Further, 5% of the QIB Portion (excluding Anchor Investor portion) shall be available for allocation on a proportionate basis to Mutual Funds only, and the remainder of the QIB Portion (excluding Anchor Investor Portion) shall be available for allocation on a proportionate basis to all QIB Bidders (other than Anchor Investors), including Mutual Funds, subject to valid Bids being received at or above the Issue Price. In the event the aggregate demand from Mutual Funds is less than as specified above, the balance Equity Shares available for Allotment in the Mutual Fund Portion will be added to the QIB Portion and allocated proportionately to the QIB Bidders (other than Anchor Investors) in proportion to their Bids.

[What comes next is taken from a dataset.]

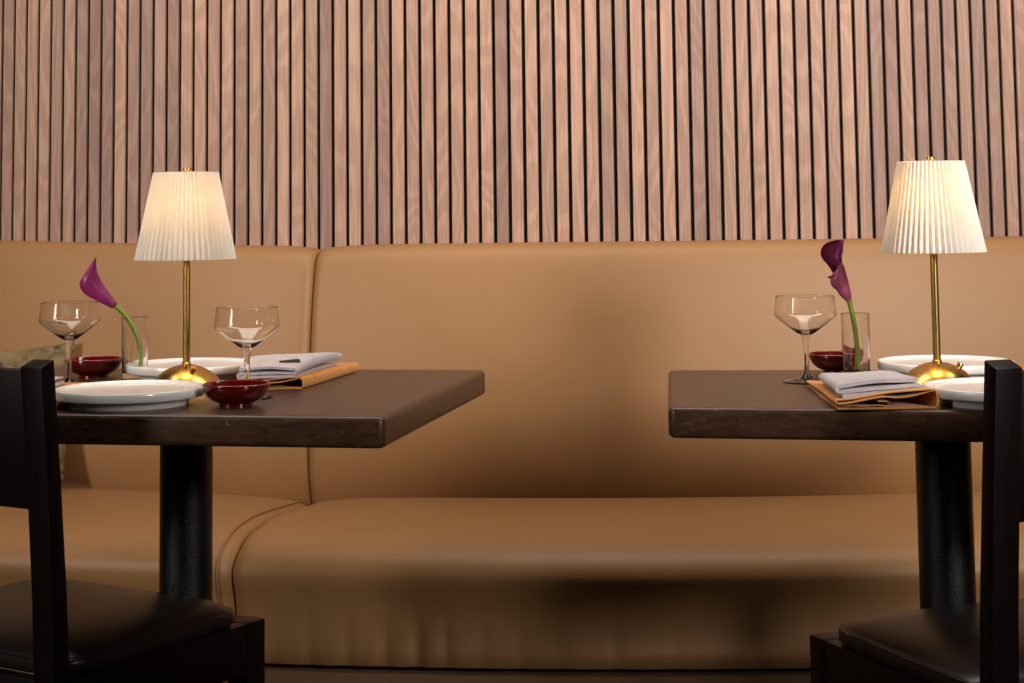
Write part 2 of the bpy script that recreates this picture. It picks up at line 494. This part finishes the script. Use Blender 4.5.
table([(.204, 2.314), (.958, 2.163), (.991, 2.789), (.254, 2.860)], (.625, 2.53), 'right dark wood table beside the right chair, its corner bare at the left')

# ------------------------------------------------------------------ chairs
def chair(label):
    t = thing('dining_chair', label, 'chair')
    w = M['chair']; X = .215
    for sx in (-1, 1):
        xa, xb = sorted((sx * X, sx * (X - .038)))
        box('leg', (xa, -.040, 0), (xb, 0, .43), .0022, w, t)
        # rear post: straight below the seat, raked above
        sec = [(0, -.412, -.385), (.40, -.412, -.385), (.54, -.4185, -.393), (.70, -.430, -.4065), (.832, -.4425, -.4195)]
        V = []; F = []
        for k, (z, y0, y1) in enumerate(sec):
            zf = z + (.009 if k == 4 else 0)
            V += [(xa, y0, z), (xb, y0, z), (xb, y1, zf), (xa, y1, zf)]
        for k in range(4):
            for q in range(4): F.append((4 * k + q, 4 * k + (q + 1) % 4, 4 * k + 4 + (q + 1) % 4, 4 * k + 4 + q))
        F += [(0, 1, 2, 3), (16, 17, 18, 19)]
        bevel_mesh('leg', V, F, .0018, 2, w, t)
        xs = sorted((sx * (X - .001), sx * (X - .023)))
        box('seat_rail', (xs[0], -.3855, .358), (xs[1], -.0395, .4295), .0015, w, t)
        box('stretcher', (xs[0], -.3855, .16), (xs[1], -.0395, .19), .0015, w, t)
    box('seat_rail', (-X + .0375, -.024, .358), (X - .0375, -.002, .4295), .0015, w, t)
    box('seat_rail', (-X + .0375, -.408, .358), (X - .0375, -.387, .4295), .0015, w, t)
    V = []
    for z, y in ((.648, -.423), (.828, -.439)):
        V += [(-X + .0375, y, z), (X - .0375, y, z), (X - .0375, y + .018, z), (-X + .0375, y + .018, z)]
    bevel_mesh('crest_rail', V, BF, .002, 2, w, t)
    # upholstered pad: superellipse slab with a soft crown and a flat border
    V = []; F = []; n = 72; hx, hy = .2125, .176; cy = -.214
    rings = [(.90, .4300), (.985, .4302), (1.0, .436), (1.0, .446), (.992, .451), (.975, .4545), (.94, .4585), (.86, .4640), (.74, .4690), (.55, .4735), (.3, .4760)]
    for sc, z in rings:
        for k in range(n):
            th = 2 * PI * k / n; cx_, sy_ = math.cos(th), math.sin(th); e = 2 / 9.0
            V.append((math.copysign(abs(cx_) ** e, cx_) * hx * sc, cy + math.copysign(abs(sy_) ** e, sy_) * hy * sc, z))
    for r in range(len(rings) - 1):
        for k in range(n): F.append((r * n + k, r * n + (k + 1) % n, (r + 1) * n + (k + 1) % n, (r + 1) * n + k))
    V.append((0, cy, .4768)); top = len(V) - 1; l = (len(rings) - 1) * n
    for k in range(n): F.append((l + k, l + (k + 1) % n, top))
    F.append(tuple(range(n)))
    pad = link('seat', V, F, M['vinyl'], t, 60)
    ring = [(math.copysign(abs(math.cos(2 * PI * k / n)) ** (2 / 9), math.cos(2 * PI * k / n)) * hx * .996, cy + math.copysign(abs(math.sin(2 * PI * k / n)) ** (2 / 9), math.sin(2 * PI * k / n)) * hy * .996, .4495) for k in range(n + 1)]
    tube('piping', ring, .0022, M['vinyl'], pad, 6)
    return t
ch = chair('black wooden chair with dark padded seat, at the left table facing away')
def place_chair(o, corner, sx, ang):
    a = math.radians(ang); F_ = Vector((math.sin(a), math.cos(a))); R_ = Vector((math.cos(a), -math.sin(a)))
    p = Vector(corner) - R_ * (sx * .215); o.location = (p.x, p.y, 0); o.rotation_euler = (0, 0, -a)
place_chair(ch, (-.375, 2.575), 1, 31.7)
c2 = dup(ch, (0, 0, 0), 0, 'black wooden chair with dark padded seat, at the right table, cut by the frame edge')
place_chair(c2, (.407, 2.441), -1, -21.2)

# ------------------------------------------------------------------ lamps
def lamp(label, loc, rz, tilt, dx=0, fat=1):
    t = thing('table_lamp', label, 'lamp', loc, rz)
    b = M['brass']; R = .0640
    dome = [(0, 0), (.0572, 0), (.058, .0012)] + [(math.sqrt(max(0, R * R - (z + .027) ** 2)), z) for z in (.003, .007, .012, .017, .022, .027, .031, .034, .0357)] + [(.0062, .0366), (0, .0368)]
    lathe('base', dome, 72, b, t)
    k = lathe('knob', [(0, -.004), (.0045, -.004), (.0045, .005), (.004, .0058), (0, .0058)], 24, b, t, (.0315, 0, .0300))
    k.rotation_euler = (0, .52, 0)
    lathe('pole', [(0, .036), (.0072, .036), (.0072, .0385), (.0056, .040), (.0056, .327), (0, .327)], 32, b, t)
    n = 54; V = []; F = []; zs = [0, .002, .035, .07, .105, .1325, .1345]
    for z in zs:
        f = z / .1345; r0 = .0730 * (1 - f) + .0470 * f
        for j in range(2 * n):
            amp = (.0036 * (1 - f) + .0024 * f)
            r = r0 + (amp if j % 2 else -amp); th = PI * j / n + .0006 * math.sin(j * 1.7)
            V.append((r * math.cos(th), r * math.sin(th), (.1975 + z)))
    m = 2 * n
    for q in range(len(zs) - 1):
        for j in range(m): F.append((q * m + j, q * m + (j + 1) % m, (q + 1) * m + (j + 1) % m, (q + 1) * m + j))
    me = bpy.data.meshes.new('lamp_shade'); me.from_pydata(V, [], F)
    for p in me.polygons: p.use_smooth = False
    me.materials.append(M['shade'])
    sh = bpy.data.objects.new('lamp_shade', me); COL.objects.link(sh); sh.parent = t
    so = sh.modifiers.new('thick', 'SOLIDIFY'); so.thickness = .0005
    sh.location = (dx * math.cos(rz), -dx * math.sin(rz), 0); sh.scale = (fat, fat, 1)
    piv = Matrix.Translation((0, 0, .33)) @ Matrix.Rotation(tilt, 4, Vector((math.sin(rz), math.cos(rz), 0))) @ Matrix.Translation((0, 0, -.33))
    for v_ in me.vertices: v_.co = piv @ v_.co
    # spider holding the shade
    V2 = []
    sp = tube('shade_spider', [(-.048, 0, .3285), (0, 0, .3275), (.048, 0, .3285)], .0012, b, t, 8)
    lathe('finial', [(0, .327), (.0075, .327), (.0075, .3305), (.003, .3315), (.003, .334), (.0062, .335), (.0062, .3385), (0, .339)], 24, b, t)
    bu = lathe('bulb', [(0, .262), (.008, .262), (.012, .27), (.0155, .28), (.0155, .290), (.010, .301), (0, .304)], 24, M['bulb'], t)
    return t
lamp('brass table lamp with cream pleated shade on the left table', (-.5067, 2.647, T), math.radians(-62), 0, -.0022, 1.02)
lamp('brass table lamp with cream pleated shade on the right table', (.622, 2.536, T), math.radians(-8), 0)

# ------------------------------------------------------------------ plates, bowls, glasses, vases
def plate():
    p = [(0, .003), (.076, .003), (.0785, 0), (.0815, 0), (.0825, .0015), (.0825, .0085), (.0835, .0100), (.0980, .0110), (.1030, .0120), (.1045, .0140), (.1050, .0200), (.1048, .0235), (.1040, .0247), (.1028, .0250),
         (.1015, .0245), (.1003, .0228), (.098, .0210), (.09, .0205), (.05, .0202), (0, .020)]
    return lathe('dinner_plate', p, 112, M['plate'], None, None, 45)
P = plate(); P.location = (-.5445, 2.427, T)
tag(P, 'white round plate at the front of the left table, nearest the left chair', 'plate', 'white dinner plates')
def copy1(o, loc, label):
    c = o.copy(); COL.objects.link(c); c.location = loc; c['label'] = label; return c
copy1(P, (-.5324, 2.8196, T), 'white round plate behind the brass lamp on the left table')
copy1(P, (.674, 2.6955, T), 'white round plate behind the brass lamp on the right table')
copy1(P, (.6530, 2.3120, T), 'white round plate at the front of the right table, partly behind the chair post')

def bowl():
    p = [(0, .0035), (.019, .0035), (.0205, 0), (.0235, 0), (.0235, .0038), (.0265, .0050), (.0340, .0085), (.0410, .0150), (.0452, .0225), (.0470, .0290), (.0467, .0305), (.0457, .0312),
         (.0445, .0300), (.0425, .0230), (.037, .0150), (.029, .0095), (.015, .0068), (0, .0065)]
    return lathe('sauce_bowl', p, 80, M['bowl'], None, None, 45)
Bo = bowl(); Bo.location = (-.3900, 2.400, T)
tag(Bo, 'small dark red glazed bowl beside the front plate on the left table', 'bowl', 'red sauce bowls')
copy1(Bo, (-.7018, 2.8583, T), 'small dark red glazed bowl behind the far left coupe glass')
copy1(Bo, (.5212, 2.7804, T), 'small dark red glazed bowl behind the glass vase on the right table')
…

Further, not less than 15% of the Offer shall be available for allocation to Non-Institutional Bidders of which one-third portion shall be available for allocation to Non-Institutional Bidders with a Bid size of more than ₹ 2 lakhs and up to ₹ 10 lakhs and two-third portion shall be available for allocation to Non-Institutional Bidders with a Bid size of more than ₹ 10 lakhs, provided that unsubscribed portion in either of such sub-categories may be allocated to applicants in the other sub-category of Non-Institutional Bidders in accordance with the SEBI ICDR Regulations and not less than 35% of the Offer shall be available for allocation to Retail Individual Bidders in accordance with the SEBI ICDR Regulations, subject to valid Bids being received from them at or above the Offer Price. All potential Bidders (except Anchor Investors) are mandatorily required to utilize the Application Supported by Blocked Amount (“ASBA”) process by providing details of their respective ASBA accounts and UPI ID in case of UPI Bidders using the UPI Mechanism, as applicable, pursuant to which their corresponding Bid Amount will be blocked by the Self Certified Syndicate Banks (“SCSBs”) or by the Sponsor Banks under the UPI Mechanism, as the case may be, to the extent of the respective Bid Amounts. Anchor Investors are not permitted to participate in the Offer through the ASBA Process. For further details, see “Offer Procedure” on page 379.